Если взглянуть на историю возникновения капитализма, то так называемое первоначальное накопление капитала отдает потом и кровью десятков миллионов людей. А у нас разве не одно и то же? Буквально физическое уничтожение целых слоев населения, насильственная экспроприация мелких собственников, насильственное объединение их в коллективы. Нищета. Голод[25].

16 октября 1934 г. Маньков записывает по поводу опубликованного «на днях» в газетах сообщения о разоблачении контрреволюционной организации, состоявшей из инженеров и служащих, которые вели агитацию и распространяли листовки: «Значит, совесть еще не у всех куплена. Трое расстреляны. . помянем их добрым словом. Увековечим в сердцах наших их память»[26].

Он отчетливо сознает, что является врагом власти, хотя и совершенно пассивным. Четыре года спустя Маньков, уже студент исторического факультета Ленинградского университета, записывает в связи с арестом нескольких студентов, в том числе его однокурсника, «активиста до мозга костей»:

У всех тяжелое состояние растерянности и недоумения. Впрочем, начинаешь привыкать к этому и уже как-то перестаешь связывать подобного рода эксцессы с возможностью своего провала.

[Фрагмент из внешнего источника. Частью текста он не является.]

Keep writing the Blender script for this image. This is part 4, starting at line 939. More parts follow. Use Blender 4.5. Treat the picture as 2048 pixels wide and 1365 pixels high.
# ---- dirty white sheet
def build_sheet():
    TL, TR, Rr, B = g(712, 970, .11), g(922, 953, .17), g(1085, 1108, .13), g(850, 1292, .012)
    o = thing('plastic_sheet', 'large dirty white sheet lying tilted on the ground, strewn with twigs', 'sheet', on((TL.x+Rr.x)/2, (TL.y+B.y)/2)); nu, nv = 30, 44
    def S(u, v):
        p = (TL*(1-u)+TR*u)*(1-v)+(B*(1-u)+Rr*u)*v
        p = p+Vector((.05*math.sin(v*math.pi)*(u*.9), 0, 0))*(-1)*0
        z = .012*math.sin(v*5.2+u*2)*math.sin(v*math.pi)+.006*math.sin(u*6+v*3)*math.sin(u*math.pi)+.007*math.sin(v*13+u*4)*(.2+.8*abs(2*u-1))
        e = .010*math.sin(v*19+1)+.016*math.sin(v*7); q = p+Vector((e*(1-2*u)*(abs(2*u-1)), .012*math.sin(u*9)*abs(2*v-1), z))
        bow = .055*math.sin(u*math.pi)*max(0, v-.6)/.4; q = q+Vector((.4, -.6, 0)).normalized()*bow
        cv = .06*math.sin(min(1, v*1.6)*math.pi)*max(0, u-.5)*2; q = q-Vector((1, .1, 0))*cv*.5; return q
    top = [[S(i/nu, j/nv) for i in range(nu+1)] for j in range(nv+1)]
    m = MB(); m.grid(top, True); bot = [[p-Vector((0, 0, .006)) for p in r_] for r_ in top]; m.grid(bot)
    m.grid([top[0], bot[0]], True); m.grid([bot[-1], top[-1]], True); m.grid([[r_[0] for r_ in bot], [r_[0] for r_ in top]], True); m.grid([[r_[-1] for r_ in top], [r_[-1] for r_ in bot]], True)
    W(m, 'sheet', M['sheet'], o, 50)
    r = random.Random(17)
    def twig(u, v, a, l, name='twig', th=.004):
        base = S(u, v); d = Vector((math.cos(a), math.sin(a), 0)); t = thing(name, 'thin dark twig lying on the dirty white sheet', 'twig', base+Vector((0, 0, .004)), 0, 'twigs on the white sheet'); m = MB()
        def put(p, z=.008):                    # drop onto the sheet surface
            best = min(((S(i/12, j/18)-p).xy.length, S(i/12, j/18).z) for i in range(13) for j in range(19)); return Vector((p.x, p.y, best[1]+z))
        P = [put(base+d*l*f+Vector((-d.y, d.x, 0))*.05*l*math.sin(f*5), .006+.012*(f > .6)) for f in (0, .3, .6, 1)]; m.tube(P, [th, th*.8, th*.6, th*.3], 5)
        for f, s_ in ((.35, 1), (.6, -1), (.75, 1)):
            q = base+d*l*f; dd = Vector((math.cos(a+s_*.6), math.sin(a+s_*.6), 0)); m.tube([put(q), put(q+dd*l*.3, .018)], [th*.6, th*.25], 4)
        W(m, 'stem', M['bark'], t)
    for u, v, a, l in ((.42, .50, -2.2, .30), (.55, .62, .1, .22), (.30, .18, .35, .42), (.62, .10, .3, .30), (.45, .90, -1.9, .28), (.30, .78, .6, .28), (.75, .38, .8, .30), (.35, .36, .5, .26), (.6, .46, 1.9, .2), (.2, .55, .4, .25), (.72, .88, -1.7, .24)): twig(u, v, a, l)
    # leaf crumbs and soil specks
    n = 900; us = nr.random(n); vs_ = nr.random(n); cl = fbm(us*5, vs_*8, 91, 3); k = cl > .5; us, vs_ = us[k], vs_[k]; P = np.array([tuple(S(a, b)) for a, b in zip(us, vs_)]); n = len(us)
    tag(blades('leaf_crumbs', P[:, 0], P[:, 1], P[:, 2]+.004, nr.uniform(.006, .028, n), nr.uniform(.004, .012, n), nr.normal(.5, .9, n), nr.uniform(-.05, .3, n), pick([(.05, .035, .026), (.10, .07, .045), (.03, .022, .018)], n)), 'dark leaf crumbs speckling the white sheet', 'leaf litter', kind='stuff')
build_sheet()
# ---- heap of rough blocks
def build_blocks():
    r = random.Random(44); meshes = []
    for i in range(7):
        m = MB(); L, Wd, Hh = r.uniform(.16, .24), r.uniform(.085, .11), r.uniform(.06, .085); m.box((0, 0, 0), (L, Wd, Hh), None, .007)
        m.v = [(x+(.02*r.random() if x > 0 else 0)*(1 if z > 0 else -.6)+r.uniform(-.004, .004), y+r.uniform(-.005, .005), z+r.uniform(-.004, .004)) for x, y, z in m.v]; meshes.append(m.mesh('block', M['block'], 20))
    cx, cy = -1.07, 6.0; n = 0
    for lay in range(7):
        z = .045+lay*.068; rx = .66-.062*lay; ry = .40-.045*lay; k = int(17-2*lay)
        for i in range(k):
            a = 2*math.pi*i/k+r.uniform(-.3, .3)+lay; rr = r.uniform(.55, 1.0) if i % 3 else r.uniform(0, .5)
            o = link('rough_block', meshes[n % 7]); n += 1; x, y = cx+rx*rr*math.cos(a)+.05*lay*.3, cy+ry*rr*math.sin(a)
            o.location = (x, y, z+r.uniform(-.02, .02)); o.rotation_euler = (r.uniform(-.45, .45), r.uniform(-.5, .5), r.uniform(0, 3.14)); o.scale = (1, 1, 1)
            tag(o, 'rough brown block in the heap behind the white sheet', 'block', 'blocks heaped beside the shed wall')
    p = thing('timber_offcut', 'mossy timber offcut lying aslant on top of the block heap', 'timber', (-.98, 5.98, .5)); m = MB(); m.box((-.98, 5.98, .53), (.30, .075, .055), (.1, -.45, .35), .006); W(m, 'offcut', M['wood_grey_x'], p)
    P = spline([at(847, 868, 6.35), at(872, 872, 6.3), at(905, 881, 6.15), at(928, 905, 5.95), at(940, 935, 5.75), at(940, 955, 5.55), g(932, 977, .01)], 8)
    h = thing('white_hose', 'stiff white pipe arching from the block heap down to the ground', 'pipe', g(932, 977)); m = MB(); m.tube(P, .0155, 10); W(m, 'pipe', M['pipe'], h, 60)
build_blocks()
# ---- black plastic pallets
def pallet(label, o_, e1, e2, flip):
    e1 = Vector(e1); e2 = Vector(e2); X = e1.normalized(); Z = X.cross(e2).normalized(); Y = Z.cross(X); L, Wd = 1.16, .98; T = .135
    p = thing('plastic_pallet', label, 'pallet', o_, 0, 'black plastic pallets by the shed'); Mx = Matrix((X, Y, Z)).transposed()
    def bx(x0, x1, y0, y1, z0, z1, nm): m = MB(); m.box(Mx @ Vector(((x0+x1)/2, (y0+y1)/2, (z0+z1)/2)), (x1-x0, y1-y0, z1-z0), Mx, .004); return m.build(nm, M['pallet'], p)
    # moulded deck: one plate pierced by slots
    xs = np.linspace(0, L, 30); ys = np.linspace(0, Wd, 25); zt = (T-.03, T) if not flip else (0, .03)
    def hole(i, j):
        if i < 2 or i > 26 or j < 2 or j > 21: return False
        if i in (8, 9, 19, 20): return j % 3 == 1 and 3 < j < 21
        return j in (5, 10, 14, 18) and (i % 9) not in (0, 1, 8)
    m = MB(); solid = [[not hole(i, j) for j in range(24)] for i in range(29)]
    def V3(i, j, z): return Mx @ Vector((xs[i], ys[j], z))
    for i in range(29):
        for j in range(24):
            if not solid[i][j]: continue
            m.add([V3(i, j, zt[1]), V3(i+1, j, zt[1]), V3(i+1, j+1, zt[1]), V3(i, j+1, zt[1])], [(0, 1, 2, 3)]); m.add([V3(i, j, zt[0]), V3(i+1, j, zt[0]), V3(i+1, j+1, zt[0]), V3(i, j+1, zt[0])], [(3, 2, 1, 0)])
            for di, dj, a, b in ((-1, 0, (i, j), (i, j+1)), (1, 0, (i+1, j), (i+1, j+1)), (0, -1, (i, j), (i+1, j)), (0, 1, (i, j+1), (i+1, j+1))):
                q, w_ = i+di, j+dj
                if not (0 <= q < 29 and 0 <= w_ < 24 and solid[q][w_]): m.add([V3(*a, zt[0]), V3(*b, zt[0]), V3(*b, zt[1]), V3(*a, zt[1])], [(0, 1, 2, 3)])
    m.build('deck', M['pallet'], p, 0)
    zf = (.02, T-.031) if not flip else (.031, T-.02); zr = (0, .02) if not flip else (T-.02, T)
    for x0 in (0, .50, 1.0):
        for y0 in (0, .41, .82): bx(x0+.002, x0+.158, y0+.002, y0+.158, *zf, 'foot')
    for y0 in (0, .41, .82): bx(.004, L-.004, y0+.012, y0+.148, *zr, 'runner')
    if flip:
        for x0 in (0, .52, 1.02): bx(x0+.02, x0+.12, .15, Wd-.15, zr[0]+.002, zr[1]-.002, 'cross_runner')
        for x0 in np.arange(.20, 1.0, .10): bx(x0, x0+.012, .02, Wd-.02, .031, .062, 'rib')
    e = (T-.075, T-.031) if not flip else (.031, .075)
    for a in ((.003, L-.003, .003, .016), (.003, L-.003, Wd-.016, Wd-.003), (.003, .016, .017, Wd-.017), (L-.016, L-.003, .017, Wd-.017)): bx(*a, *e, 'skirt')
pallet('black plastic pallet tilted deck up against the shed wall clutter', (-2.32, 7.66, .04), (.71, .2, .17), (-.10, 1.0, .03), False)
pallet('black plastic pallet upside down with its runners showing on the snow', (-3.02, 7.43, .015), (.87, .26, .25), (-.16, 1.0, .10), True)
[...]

Впрочем, что у меня за душой? Пока только дневники[27].

Обратим внимание, во-первых, на характерное «пока», Маньков как будто не исключает более активной вовлеченности в противодействие властям, во-вторых, на то, что он отчетливо сознает антисоветскую сущность своих дневников, но продолжает их вести, несмотря на аресты вокруг; для него это акт сопротивления, хотя и пассивного.

Получив мобилизационное предписание, пока что на военные сборы, Маньков записывает: «Воевать мне не хочется. Да и не знаю, во имя чего»[28].